* STORED DATA
** begin **

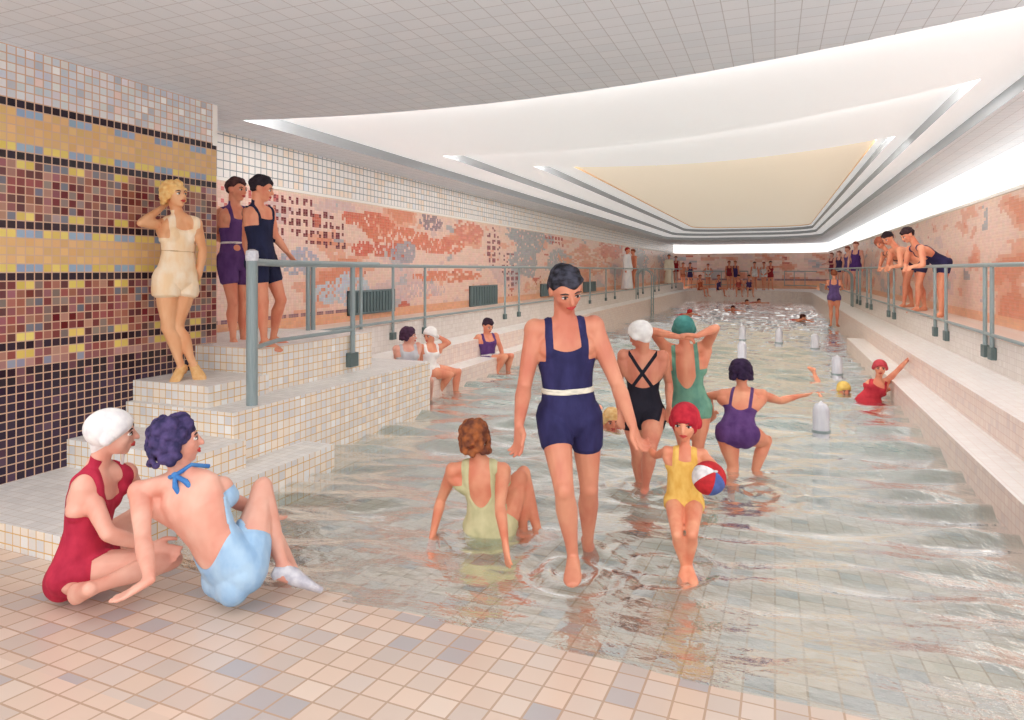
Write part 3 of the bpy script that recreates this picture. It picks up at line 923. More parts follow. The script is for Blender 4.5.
    shank = np.full(len(v), 9.0)
    for s in 'LR':
        d0, s0 = segd(v, J['hip' + s], J['kn' + s])
        b = d0 < legn; legn = np.where(b, d0, legn); legf = np.where(b, s0 * .245, legf)
        d1, _ = segd(v, J['kn' + s], J['an' + s]); T = J['foot' + s][0][-1][0]; d2, _ = segd(v, J['an' + s], T)
        shank = np.minimum(shank, np.minimum(d1 / (.036 * H), d2 / (.034 * H)))
    hv = (v - np.array(hc)) / h
    hx, hy, hz = hv @ np.array(lH), hv @ np.array(fF), hv @ np.array(uH)
    isthigh = (legn / (.056 * H)) < nT
    def suitfield(sp):
        cut = sp.get('leg', .07)
        fl = np.where(isthigh, (cut - legf), .2)
        fsh = (shank - np.minimum(nT, legn / (.056 * H)) ) * .03 + .0
        farm = (arm - nT * sp.get('armk', .9)) * .03
        fr = y > 0
        sc, sw, s0 = sp.get('sc', .062), sp.get('sw', .013), .062
        def lim(u0, k, p): return (u0 + k * (np.abs(x) / .075) ** p - u) * .3
        top_f = lim(sp.get('front', .72), sp.get('fk', .10), 2); top_b = lim(sp.get('back', .6), sp.get('bk', .15), 2)
        strap = np.minimum(sw - np.abs(np.abs(x) - sc * (1 - .25 * np.clip(u - .8, 0, 1))), (1.12 - u) * .3)
        if sp.get('armtop', 0): strap = strap
        xb = strap
        if sp.get('cross'):
            q = np.clip((u - .45) / .5, -.2, 1.2); cxl = -.045 + .105 * q
            xb = np.maximum(sw - np.abs(x - cxl), sw - np.abs(x + cxl)); xb = np.where((u > .4) & (u < 1.1), xb, -1)
        if sp.get('nostrapb'): xb = np.full_like(x, -1)
        if sp.get('strapoff'): strap = np.full_like(x, -1); xb = strap
        strap = np.where(u > .4, strap, -1)
        top = np.where(fr, np.maximum(top_f, strap), np.maximum(top_b, xb))
        # armholes
        side = np.maximum((min(.68, sp.get('armu', .64)) - u) * .3, (sc + sw) - np.abs(x))
        low = np.where(isthigh, 1, (u + .32) * .3)
        hd = (np.linalg.norm(hv, axis=1) - .6) * .1
        return np.minimum.reduce([fl, fsh, farm, top, side, low, np.where(u > 1.0, hd, 1)])
    parts = {}
    if suit:
        f = suitfield(suit)
        if suit.get('trunks'): f = np.minimum(f, (suit['trunks'] - u) * .3)
        off = suit.get('off', .007)
        offa = np.full(len(v), off)
        if suit.get('flare'): offa = offa + suit['flare'] * np.clip((.1 - u) / .35, 0, 1)
        if suit.get('blouse'): offa = offa + suit['blouse'] * np.clip(1 - np.abs(u - .5) / .35, 0, 1)
        ov, of = clip(v, t, nn, f, offa)
        col = suit['c']
        so_ = put(suit.get('name', 'swimsuit'), ov, of, cloth(*col) if isinstance(col[0], tuple) else cloth(col), root, base)
        if belt:
            bc, u0, w = belt
            fb_ = np.minimum(f, (w - np.abs(u - u0)) * .3)
            ov, of = clip(v, t, nn, fb_, offa + .006, .002)
            b_ = put('belt', ov, of, cloth(bc), so_, base)
        for sb in suit.get('stripes', ()):
            pass
    if hair:
        kind_, hc_ = hair[0], hair[1]
        if kind_ == 'cap':
            lo, sl_ = (-.42, 1.35) if child else (-.14, .80)
            f = hz - (lo + sl_ * hy); f = np.minimum(f, .75 - np.linalg.norm(hv, axis=1)) * .12
            bump_ = .010 * np.ones(len(v))
            ov, of = clip(v, t, nn, f, bump_ * 1.3)
            put('swim_cap', ov, of, cloth(*hc_), root, base)
            if len(hair) > 2:
                sb = MB(); sb.tube([hp(.36, .12, -.1), hp(.33, .2, -.35), hp(.28, .22, -.62), hp(.30, .18, -.95)], [.03 * h, .04 * h, .03 * h, .045 * h], 8)
                sb.build('chin_strap', cloth(*hc_), root, base=base)
        elif kind_ == 'short':
            f = np.minimum(np.minimum(hz - (-.02 + .72 * hy + .25 * np.clip(.3 - np.abs(hx), 0, .3)), .8 - np.linalg.norm(hv, axis=1)), np.where((np.abs(hx) > .34) & (hz < .1) & (hy > -.15), -1, 1)) * .12
            f = f + .012 * np.sin(hx * 11 + 1.0) * (hy > 0)
            nz_ = np.array([mnoise.noise(Vector((q[0] * 9, q[1] * 3.5, q[2] * 5))) for q in hv]) if detail else np.zeros(len(v))
            ov, of = clip(v, t, nn, f, (.06 + .09 * np.clip(hz, 0, 1) + .06 * nz_) * h)
            put('hair', ov, of, cloth(*hc_), root, base)
        else:
            hbm = MB(); rr_ = random.Random(hash(label) % 1000 if False else len(label))
            lowz = hair[2] if len(hair) > 2 else -.35
            hbm.ball(hp(0, -.08, .15), lH * .40 * h, fF * .47 * h, uH * .40 * h, 16, 11)
            for i in range(260):
                zz = rr_.uniform(lowz, .55); an = rr_.uniform(0, 6.283)
                k = math.sqrt(max(0, 1 - ((zz - .1) / .48) ** 2)) if zz > .1 else 1
                px_, py_ = .40 * k * math.cos(an), -.07 + .46 * k * math.sin(an)
                if zz < .24 + .0 and py_ > .12 + .35 * (zz - .0): continue
                if zz < .38 and py_ > .26: continue
                rad = rr_.uniform(.07, .115)
                hbm.ball(hp(px_, py_, zz), lH * rad * h, fF * rad * h, uH * rad * h * .8, 8, 6)
            for s in (1, -1):
                hbm.ball(hp(s * .36, -.06, -.02), lH * .10 * h, fF * .15 * h, uH * .18 * h, 10, 7)
            hv2, ht2, _ = remesh(hbm, max(.006, vox * .7), 4)
            put('hair', hv2, ht2.tolist(), cloth(*hc_), root, base)
    if shoes:
        for s in 'LR':
            foot, fd, uf, sl, N = J['foot' + s]
            m = MB(); k = 1.10
            m.loft([(c + (fd * .012 * H if i == 6 else V(0, 0, 0)), a * k, b * (k if i != 2 else .8)) for i, (c, a, b) in enumerate(foot)], 14)
            if shoes[0] == 'heel':
                he = foot[0][0]; m.cap(he, he - uf * .0 - UP * shoes[2], [(0, .013 * H), (1, .008 * H)], 8)
                m.tube([N + fd * .018 * H - uf * .0, N + sl * .02 * H, N - fd * .02 * H, N - sl * .02 * H, N + fd * .018 * H], .006 * H, 6)
            m.build('shoe', cloth(*shoes[1]), root, base=base)
    return root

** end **

* WRITTEN REQUEST
Show every line from the listing above in which the string "parts" appears.

* FINAL RESULT
Write part 3 of the bpy script that recreates this picture. It picks up at line 923. More parts follow. The script is for Blender 4.5.
    parts = {}